The God Abandons Antony

Marc Antony on Cleopatra’s Barge

It was in the first century AD that Plutarch first mentioned the tale that, as he was to face ultimate defeat from both Octavian (later Augustus) and his love Cleopatra, that he was visited by a strange vision:

During this night, it is said, about the middle thereof, while the city was quiet and depressed through fear and expectation of the future, all at once certain harmonious sounds from all kinds of instruments were heard, and shouts of a crowd with Evoes and satyric leapings, as if some company of revellers not without noise were going out of the city; and the course of the procession seemed to be through the middle of the city to the gate leading outwards in the direction of the enemy, and at this point the tumult made its way out, being loudest there. And those who reflected on the sign were of opinion that the god to whom Antonius all along most likened himself and most claimed kinship with was deserting him.

In his play Antony and Cleopatra, Shakespeare makes mention of this vision in Act IV, Scene 3.

But it was the Greek poet Constantine Cavafy, a citizen of Alexandria, who wrote one of his greatest poems on the subject:

Constantine P. Cavafy

The God Abandons Antony

When suddenly, at midnight, you hear
an invisible procession going by
with exquisite music, voices,
don’t mourn your luck that’s failing now,
work gone wrong, your plans
all proving deceptive—don’t mourn them uselessly.
As one long prepared, and graced with courage,
say goodbye to her, the Alexandria that is leaving.
Above all, don’t fool yourself, don’t say
it was a dream, your ears deceived you:
don’t degrade yourself with empty hopes like these.
As one long prepared, and graced with courage,
as is right for you who proved worthy of this kind of city,
go firmly to the window
and listen with deep emotion, but not
with the whining, the pleas of a coward;
listen—your final delectation—to the voices,
to the exquisite music of that strange procession,
and say goodbye to her, to the Alexandria you are losing.

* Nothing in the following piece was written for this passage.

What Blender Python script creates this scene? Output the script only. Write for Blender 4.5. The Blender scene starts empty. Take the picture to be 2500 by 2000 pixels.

The poem is mentioned in Lawrence Durrell’s Justine and even printed there, but in Durrell’s translation. I have chosen instead to include the translation by Edmund Keeley and Philip Sherrard.

“In the month of Athyr …”

Mummy Portrait of Deceased

Early Christian Mummy Portrait of Deceased

One of my favorite poets of the last century was Constantine P. Cavafy, who lived most of his life in Alexandria, Egypt. I have just finished reading E. M. Forster’s Pharos and Pharillon: A Novelist’s Sketchbook of Alexandria Through the Ages, which ends which a chapter on “The Poetry of C. P. Cavafy.”

In it, he talks about meeting Cavafy in the street and having a marvelous conversation with him:

It is delivered with equal ease in Greek, English, or French. And despite its intellectual richness and human outlook, despite the matured charity of its judgments, one feels that it too stands at a slight angle to the universe: it is the sentence of a poet.

What a wonderful line! “It too stands at a slight angle to the universe.”

The Poet

The Poet

In his book, Forster quotes (and, I suspect, translated) this fragmentary funerary poem of a young man who died one November (“Athyr”), probably not unlike the mummy facial covering illustrated above:

It is hard to read . . . on the ancient stone.
“Lord Jesus Christ” … I make out the word “Soul”,
“In the month of Athyr … Lucius fell asleep.”
His age is mentioned … “He lived years …”—
The letters KZ show … that he fell asleep young,
In the damaged part I see the words … “Him … Alexandrian”.
Then came three lines … much mutilated.
But I can read a few words … perhaps “our tears” and “sorrows”.
And again: “Tears” … and: “for us his friends mourning”.
I think Lucius … was much bloved.
In the month of Athyr … Lucius fell asleep ….

In case you have never heard of Cavafy before, he was a major inspiration for Lawrence Durrell’s The Alexandria Quartet.